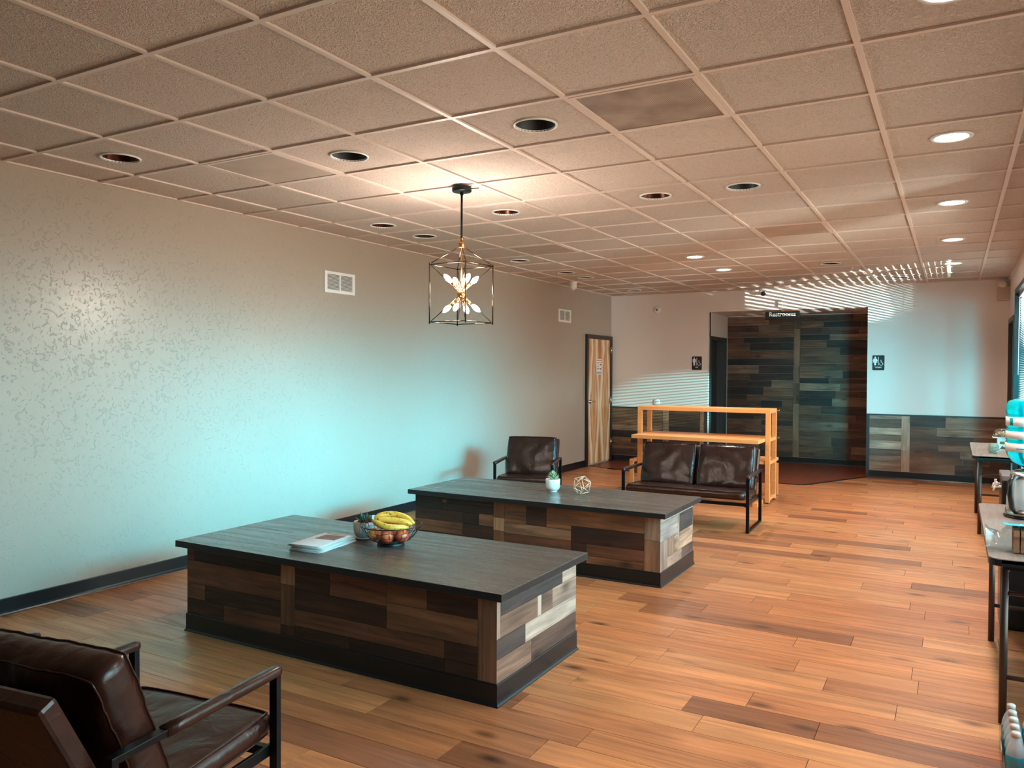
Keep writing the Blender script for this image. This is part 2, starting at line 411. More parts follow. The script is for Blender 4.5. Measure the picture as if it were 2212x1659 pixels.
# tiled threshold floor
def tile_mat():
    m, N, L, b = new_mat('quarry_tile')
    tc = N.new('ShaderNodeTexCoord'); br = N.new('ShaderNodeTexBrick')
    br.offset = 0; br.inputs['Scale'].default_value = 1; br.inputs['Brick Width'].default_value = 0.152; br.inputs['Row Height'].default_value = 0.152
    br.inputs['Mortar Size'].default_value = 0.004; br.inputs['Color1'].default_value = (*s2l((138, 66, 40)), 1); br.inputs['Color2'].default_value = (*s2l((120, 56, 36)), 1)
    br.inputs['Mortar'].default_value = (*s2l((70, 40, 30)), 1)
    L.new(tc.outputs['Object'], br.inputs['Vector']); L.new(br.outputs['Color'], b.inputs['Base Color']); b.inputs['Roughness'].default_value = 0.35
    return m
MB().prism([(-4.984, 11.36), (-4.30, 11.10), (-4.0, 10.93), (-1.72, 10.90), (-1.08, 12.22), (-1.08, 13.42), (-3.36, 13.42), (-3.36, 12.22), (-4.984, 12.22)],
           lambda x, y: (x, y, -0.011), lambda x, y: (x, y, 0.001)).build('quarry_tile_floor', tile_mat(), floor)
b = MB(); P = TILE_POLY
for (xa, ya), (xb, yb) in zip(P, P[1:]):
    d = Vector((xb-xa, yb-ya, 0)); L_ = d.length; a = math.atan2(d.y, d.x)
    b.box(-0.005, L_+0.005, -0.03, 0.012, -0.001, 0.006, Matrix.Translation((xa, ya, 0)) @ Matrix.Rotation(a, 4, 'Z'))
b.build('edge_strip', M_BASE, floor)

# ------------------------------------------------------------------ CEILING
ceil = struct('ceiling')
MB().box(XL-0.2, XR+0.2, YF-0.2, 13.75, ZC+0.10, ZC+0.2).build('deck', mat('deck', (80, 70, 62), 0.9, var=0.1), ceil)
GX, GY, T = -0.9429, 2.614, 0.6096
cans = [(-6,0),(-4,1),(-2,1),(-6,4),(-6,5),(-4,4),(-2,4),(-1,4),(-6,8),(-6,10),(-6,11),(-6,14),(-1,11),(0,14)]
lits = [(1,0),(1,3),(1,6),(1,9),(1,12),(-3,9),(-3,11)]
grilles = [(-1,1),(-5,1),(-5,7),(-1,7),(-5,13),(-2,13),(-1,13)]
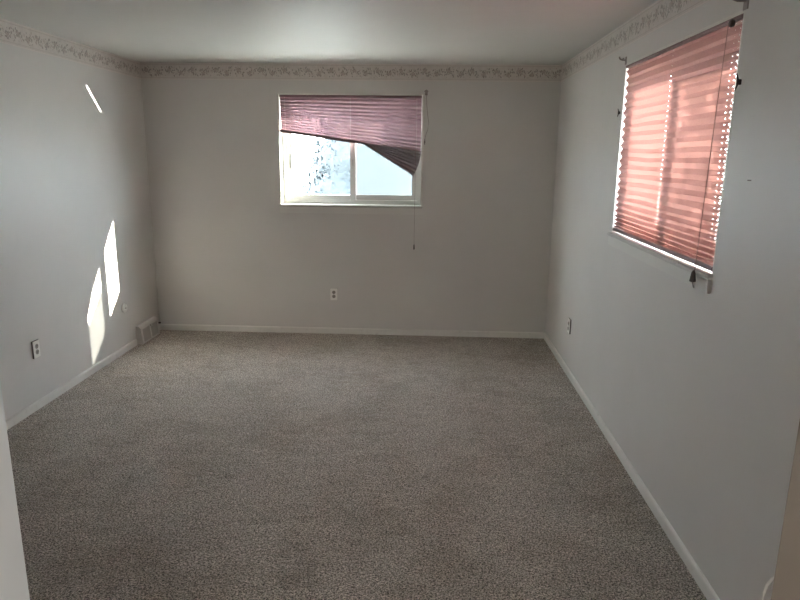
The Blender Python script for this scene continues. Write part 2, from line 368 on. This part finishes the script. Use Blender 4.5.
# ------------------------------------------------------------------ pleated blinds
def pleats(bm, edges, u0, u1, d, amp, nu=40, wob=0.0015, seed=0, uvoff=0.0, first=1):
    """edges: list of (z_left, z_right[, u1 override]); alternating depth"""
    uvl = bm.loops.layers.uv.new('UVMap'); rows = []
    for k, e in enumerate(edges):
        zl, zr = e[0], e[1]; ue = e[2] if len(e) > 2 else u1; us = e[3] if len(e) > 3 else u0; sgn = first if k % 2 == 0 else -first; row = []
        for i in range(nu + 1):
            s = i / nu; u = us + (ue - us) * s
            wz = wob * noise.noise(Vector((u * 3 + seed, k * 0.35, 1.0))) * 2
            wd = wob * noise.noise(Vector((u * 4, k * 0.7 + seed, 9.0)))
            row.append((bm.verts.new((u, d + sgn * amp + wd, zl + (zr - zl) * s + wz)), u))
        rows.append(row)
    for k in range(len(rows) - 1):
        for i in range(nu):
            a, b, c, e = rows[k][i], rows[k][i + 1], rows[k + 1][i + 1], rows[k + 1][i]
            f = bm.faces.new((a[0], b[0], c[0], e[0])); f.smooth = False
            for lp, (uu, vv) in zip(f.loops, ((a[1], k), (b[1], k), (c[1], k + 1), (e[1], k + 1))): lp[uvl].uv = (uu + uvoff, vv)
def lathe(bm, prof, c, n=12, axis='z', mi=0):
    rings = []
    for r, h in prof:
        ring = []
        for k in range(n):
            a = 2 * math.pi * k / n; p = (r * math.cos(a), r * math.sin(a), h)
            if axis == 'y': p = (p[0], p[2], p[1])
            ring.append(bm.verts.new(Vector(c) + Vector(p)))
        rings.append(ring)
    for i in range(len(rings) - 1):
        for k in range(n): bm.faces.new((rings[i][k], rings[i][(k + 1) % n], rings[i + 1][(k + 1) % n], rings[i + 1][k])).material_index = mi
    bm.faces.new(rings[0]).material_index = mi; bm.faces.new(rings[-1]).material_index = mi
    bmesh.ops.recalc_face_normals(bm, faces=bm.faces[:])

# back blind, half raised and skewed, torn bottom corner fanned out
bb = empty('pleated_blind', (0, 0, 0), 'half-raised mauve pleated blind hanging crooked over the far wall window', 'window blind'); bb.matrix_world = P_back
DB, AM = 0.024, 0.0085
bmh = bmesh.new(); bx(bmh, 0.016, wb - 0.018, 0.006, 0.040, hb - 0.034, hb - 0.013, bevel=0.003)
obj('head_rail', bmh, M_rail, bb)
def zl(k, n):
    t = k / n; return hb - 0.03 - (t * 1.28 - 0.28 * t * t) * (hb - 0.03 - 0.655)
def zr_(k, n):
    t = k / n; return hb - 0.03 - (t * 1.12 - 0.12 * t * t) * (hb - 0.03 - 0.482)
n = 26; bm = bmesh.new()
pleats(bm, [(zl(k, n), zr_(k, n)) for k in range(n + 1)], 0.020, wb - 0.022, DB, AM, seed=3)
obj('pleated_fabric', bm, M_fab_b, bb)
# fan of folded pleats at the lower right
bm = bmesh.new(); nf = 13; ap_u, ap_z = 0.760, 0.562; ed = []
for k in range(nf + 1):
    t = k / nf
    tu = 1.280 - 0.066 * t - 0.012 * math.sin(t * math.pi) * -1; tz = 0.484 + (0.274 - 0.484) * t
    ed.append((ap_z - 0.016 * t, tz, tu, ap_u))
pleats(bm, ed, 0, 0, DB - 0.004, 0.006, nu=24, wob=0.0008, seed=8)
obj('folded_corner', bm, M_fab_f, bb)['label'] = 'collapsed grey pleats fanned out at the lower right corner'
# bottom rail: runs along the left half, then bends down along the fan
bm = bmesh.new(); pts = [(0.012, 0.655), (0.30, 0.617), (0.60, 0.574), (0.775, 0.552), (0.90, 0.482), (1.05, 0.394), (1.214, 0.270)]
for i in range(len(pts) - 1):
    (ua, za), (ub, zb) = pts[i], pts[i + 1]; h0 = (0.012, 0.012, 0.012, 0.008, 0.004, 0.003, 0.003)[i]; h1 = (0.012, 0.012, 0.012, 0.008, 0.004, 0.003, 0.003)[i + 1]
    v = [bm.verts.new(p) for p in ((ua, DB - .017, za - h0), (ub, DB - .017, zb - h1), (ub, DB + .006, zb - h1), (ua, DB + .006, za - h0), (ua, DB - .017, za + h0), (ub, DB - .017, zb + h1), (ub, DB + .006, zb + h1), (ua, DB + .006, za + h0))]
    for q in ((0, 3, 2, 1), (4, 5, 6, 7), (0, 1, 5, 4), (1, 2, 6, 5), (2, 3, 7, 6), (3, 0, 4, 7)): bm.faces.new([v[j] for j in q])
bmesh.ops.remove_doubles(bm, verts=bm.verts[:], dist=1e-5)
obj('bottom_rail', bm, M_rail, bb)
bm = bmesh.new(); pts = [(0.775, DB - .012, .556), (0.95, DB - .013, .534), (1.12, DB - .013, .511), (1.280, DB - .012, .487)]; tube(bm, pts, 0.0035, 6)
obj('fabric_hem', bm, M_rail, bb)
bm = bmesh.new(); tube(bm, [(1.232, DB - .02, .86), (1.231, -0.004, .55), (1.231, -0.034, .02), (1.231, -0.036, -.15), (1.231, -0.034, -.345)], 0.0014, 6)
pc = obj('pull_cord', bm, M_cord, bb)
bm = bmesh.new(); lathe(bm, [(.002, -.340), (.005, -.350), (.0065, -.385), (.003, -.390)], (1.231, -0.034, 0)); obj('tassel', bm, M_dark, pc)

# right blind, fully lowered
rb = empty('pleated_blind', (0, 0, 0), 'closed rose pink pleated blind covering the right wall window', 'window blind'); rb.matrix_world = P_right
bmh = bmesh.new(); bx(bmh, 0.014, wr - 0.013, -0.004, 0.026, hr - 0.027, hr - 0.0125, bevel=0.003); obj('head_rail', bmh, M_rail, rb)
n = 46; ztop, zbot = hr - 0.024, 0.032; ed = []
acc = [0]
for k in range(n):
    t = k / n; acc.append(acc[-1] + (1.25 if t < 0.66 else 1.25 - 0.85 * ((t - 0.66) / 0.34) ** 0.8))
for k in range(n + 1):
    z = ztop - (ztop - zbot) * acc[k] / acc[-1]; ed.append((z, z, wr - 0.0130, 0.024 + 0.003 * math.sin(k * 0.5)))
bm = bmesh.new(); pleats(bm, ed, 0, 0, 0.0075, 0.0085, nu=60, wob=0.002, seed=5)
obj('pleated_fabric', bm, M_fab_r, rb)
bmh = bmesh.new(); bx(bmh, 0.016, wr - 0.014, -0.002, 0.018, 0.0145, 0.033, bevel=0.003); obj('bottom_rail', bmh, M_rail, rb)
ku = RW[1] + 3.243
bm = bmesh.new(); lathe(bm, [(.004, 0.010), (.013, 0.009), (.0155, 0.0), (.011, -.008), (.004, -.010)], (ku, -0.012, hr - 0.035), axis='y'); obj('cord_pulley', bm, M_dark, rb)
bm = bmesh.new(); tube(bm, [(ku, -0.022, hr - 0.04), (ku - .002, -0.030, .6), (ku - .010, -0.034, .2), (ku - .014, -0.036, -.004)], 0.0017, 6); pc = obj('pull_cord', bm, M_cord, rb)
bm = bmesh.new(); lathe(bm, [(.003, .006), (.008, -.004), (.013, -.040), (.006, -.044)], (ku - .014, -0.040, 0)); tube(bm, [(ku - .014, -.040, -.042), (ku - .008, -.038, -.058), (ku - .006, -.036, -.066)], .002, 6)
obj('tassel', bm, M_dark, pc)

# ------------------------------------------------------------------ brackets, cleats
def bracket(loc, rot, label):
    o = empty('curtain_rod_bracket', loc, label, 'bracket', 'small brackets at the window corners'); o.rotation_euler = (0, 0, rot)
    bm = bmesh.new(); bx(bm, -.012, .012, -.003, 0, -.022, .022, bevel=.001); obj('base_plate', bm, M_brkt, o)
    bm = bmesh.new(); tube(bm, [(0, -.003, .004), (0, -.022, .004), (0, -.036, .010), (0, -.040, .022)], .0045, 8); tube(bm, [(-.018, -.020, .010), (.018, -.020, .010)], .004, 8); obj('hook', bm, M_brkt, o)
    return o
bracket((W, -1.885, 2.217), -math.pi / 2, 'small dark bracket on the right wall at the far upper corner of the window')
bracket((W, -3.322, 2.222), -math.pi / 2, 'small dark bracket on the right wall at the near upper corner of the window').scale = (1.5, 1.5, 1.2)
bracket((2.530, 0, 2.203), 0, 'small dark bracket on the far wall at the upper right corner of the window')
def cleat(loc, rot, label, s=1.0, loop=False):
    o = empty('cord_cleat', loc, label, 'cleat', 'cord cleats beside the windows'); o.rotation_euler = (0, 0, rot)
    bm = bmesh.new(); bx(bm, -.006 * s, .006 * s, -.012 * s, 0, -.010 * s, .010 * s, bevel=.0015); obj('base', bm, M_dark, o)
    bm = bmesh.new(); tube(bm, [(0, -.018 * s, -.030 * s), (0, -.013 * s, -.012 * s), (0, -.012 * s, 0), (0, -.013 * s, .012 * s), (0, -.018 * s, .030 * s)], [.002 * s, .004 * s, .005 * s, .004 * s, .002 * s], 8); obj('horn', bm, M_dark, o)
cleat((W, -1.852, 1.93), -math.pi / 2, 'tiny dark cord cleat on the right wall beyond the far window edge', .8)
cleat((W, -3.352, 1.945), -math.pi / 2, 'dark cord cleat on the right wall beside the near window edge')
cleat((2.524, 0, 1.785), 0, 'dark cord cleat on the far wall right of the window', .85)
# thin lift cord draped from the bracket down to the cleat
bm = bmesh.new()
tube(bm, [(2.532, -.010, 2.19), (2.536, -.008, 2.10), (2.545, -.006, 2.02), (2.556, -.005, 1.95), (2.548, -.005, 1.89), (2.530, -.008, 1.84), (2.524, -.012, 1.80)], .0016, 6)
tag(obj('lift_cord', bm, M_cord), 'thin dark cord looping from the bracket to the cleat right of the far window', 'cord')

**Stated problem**
Restate word for word every line from the top of the entries above to the line with "grilles = [(-1,1),(-5,1),(-5,7),(-1,7),(-5,13),(-2,13),(-1,13)]", inclusive, and skip any pictures.

**Correct response**
Keep writing the Blender script for this image. This is part 2, starting at line 411. More parts follow. The script is for Blender 4.5. Measure the picture as if it were 2212x1659 pixels.
# tiled threshold floor
def tile_mat():
    m, N, L, b = new_mat('quarry_tile')
    tc = N.new('ShaderNodeTexCoord'); br = N.new('ShaderNodeTexBrick')
    br.offset = 0; br.inputs['Scale'].default_value = 1; br.inputs['Brick Width'].default_value = 0.152; br.inputs['Row Height'].default_value = 0.152
    br.inputs['Mortar Size'].default_value = 0.004; br.inputs['Color1'].default_value = (*s2l((138, 66, 40)), 1); br.inputs['Color2'].default_value = (*s2l((120, 56, 36)), 1)
    br.inputs['Mortar'].default_value = (*s2l((70, 40, 30)), 1)
    L.new(tc.outputs['Object'], br.inputs['Vector']); L.new(br.outputs['Color'], b.inputs['Base Color']); b.inputs['Roughness'].default_value = 0.35
    return m
MB().prism([(-4.984, 11.36), (-4.30, 11.10), (-4.0, 10.93), (-1.72, 10.90), (-1.08, 12.22), (-1.08, 13.42), (-3.36, 13.42), (-3.36, 12.22), (-4.984, 12.22)],
           lambda x, y: (x, y, -0.011), lambda x, y: (x, y, 0.001)).build('quarry_tile_floor', tile_mat(), floor)
b = MB(); P = TILE_POLY
for (xa, ya), (xb, yb) in zip(P, P[1:]):
    d = Vector((xb-xa, yb-ya, 0)); L_ = d.length; a = math.atan2(d.y, d.x)
    b.box(-0.005, L_+0.005, -0.03, 0.012, -0.001, 0.006, Matrix.Translation((xa, ya, 0)) @ Matrix.Rotation(a, 4, 'Z'))
b.build('edge_strip', M_BASE, floor)

# ------------------------------------------------------------------ CEILING
ceil = struct('ceiling')
MB().box(XL-0.2, XR+0.2, YF-0.2, 13.75, ZC+0.10, ZC+0.2).build('deck', mat('deck', (80, 70, 62), 0.9, var=0.1), ceil)
GX, GY, T = -0.9429, 2.614, 0.6096
cans = [(-6,0),(-4,1),(-2,1),(-6,4),(-6,5),(-4,4),(-2,4),(-1,4),(-6,8),(-6,10),(-6,11),(-6,14),(-1,11),(0,14)]
lits = [(1,0),(1,3),(1,6),(1,9),(1,12),(-3,9),(-3,11)]
grilles = [(-1,1),(-5,1),(-5,7),(-1,7),(-5,13),(-2,13),(-1,13)]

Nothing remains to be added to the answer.